Quant aux Écologistes et les Socialistes, ils ouvrent la porte à des discussions. « La suite ne peut être qu’un Premier ministre issu des rangs du NFP [NDLR : l’alliance des partis de gauche née des législatives de l’été 2024] », estime la secrétaire nationale des Écologistes, Marine Tondelier, sur X. « Au nom des Écologistes, je demande solennellement » à Emmanuel Macron « de nous recevoir avant toute annonce de sa part », ajoute-t-elle. « Son obstruction ne peut plus durer. » Le Premier secrétaire du Parti socialiste, Olivier Faure, lui, a formulé le vœu d’une « cohabitation » avec le chef de l’État sur BFMTV.
QUI POUR SUCCÉDER À FRANÇOIS BAYROU ?
Pour succéder à François Bayrou, plusieurs noms circulent déjà, certains désignés comme des fidèles d’Emmanuel Macron, d’autres comme des figures de la droite républicaine ou des socialistes. Il y’a lieu de citer notamment Sébastien Lecornu (Ministre des Armées), Éric Lombard (Ministre de l’Économie, des Finances et de la Souveraineté industrielle et numérique), Catherine Vautrin (Ministre du Travail, de la Santé, des Solidarités et de Famille), Bruno Retailleau (Ministre de l’Intérieur), Olivier Faure (Député), Jean-Yves Le Drian (Ancien ministre des Armées), Xavier Bertrand (Président du conseil régional des Hauts-de-France), Bernard Cazeneuve (Ancien Premier ministre) et Carole Delga (Présidente du conseil régional d’Occitanie).

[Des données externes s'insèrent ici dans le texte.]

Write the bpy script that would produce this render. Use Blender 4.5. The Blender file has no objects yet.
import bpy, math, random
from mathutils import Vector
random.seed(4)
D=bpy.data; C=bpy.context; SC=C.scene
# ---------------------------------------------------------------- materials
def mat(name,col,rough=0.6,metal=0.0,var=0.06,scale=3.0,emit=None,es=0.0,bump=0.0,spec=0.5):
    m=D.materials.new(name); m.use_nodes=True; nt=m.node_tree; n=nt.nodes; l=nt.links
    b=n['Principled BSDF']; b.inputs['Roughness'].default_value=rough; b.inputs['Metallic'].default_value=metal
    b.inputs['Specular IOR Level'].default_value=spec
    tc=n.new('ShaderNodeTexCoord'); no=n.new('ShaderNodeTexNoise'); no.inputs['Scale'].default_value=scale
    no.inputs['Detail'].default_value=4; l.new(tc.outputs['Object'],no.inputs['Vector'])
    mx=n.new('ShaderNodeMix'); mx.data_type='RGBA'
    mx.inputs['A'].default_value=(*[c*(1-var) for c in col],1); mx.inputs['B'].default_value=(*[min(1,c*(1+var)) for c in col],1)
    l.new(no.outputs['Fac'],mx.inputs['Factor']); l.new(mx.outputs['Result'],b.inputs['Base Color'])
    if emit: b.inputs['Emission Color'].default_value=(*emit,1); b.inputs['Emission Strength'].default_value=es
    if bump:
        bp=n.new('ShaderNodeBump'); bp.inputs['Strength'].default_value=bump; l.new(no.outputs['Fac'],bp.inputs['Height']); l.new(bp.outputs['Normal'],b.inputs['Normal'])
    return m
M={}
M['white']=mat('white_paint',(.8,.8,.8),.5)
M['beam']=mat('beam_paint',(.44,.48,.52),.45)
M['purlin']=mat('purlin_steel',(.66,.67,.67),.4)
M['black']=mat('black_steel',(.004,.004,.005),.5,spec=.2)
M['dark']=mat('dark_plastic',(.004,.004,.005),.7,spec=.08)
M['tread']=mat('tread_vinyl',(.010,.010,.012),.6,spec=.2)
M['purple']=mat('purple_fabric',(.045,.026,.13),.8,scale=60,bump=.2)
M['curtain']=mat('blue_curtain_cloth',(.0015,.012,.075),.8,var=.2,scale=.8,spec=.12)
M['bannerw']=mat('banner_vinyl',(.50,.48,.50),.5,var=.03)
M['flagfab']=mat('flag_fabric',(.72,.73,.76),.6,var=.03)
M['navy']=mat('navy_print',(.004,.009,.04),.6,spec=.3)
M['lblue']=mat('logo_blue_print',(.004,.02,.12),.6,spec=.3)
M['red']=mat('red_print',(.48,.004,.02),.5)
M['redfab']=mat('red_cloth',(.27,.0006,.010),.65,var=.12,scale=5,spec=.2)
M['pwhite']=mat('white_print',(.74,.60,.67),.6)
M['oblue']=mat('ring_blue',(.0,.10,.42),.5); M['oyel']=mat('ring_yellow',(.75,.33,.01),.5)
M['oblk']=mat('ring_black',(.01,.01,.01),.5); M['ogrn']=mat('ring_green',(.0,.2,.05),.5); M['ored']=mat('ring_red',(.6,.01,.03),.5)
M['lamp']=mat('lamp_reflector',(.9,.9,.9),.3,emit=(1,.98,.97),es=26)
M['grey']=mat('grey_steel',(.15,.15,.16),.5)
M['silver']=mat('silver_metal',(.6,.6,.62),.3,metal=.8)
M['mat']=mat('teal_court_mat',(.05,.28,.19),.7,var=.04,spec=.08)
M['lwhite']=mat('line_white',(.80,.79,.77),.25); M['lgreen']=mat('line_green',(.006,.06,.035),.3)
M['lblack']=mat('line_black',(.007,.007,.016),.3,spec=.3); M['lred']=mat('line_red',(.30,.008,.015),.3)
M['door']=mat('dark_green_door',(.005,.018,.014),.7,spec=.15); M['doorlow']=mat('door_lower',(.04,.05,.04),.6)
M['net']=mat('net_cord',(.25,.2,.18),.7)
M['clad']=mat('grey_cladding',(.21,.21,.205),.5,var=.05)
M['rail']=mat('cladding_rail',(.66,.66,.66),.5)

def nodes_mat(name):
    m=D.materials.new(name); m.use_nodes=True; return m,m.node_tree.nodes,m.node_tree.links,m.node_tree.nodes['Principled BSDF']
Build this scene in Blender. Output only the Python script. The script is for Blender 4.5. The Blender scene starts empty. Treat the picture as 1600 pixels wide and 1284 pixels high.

Autre voie, le chef de l’État peut aussi désigner une personnalité avec un profil plutôt technique, qui ne serait pas un responsable politique, ou qui aurait un profil hybride : Pierre Moscovici (Premier président de la cour des comptes), Christine Lagarde (Présidente de la Banque centrale européenne)… La balle est aujourd’hui clairement dans le camp de Macron.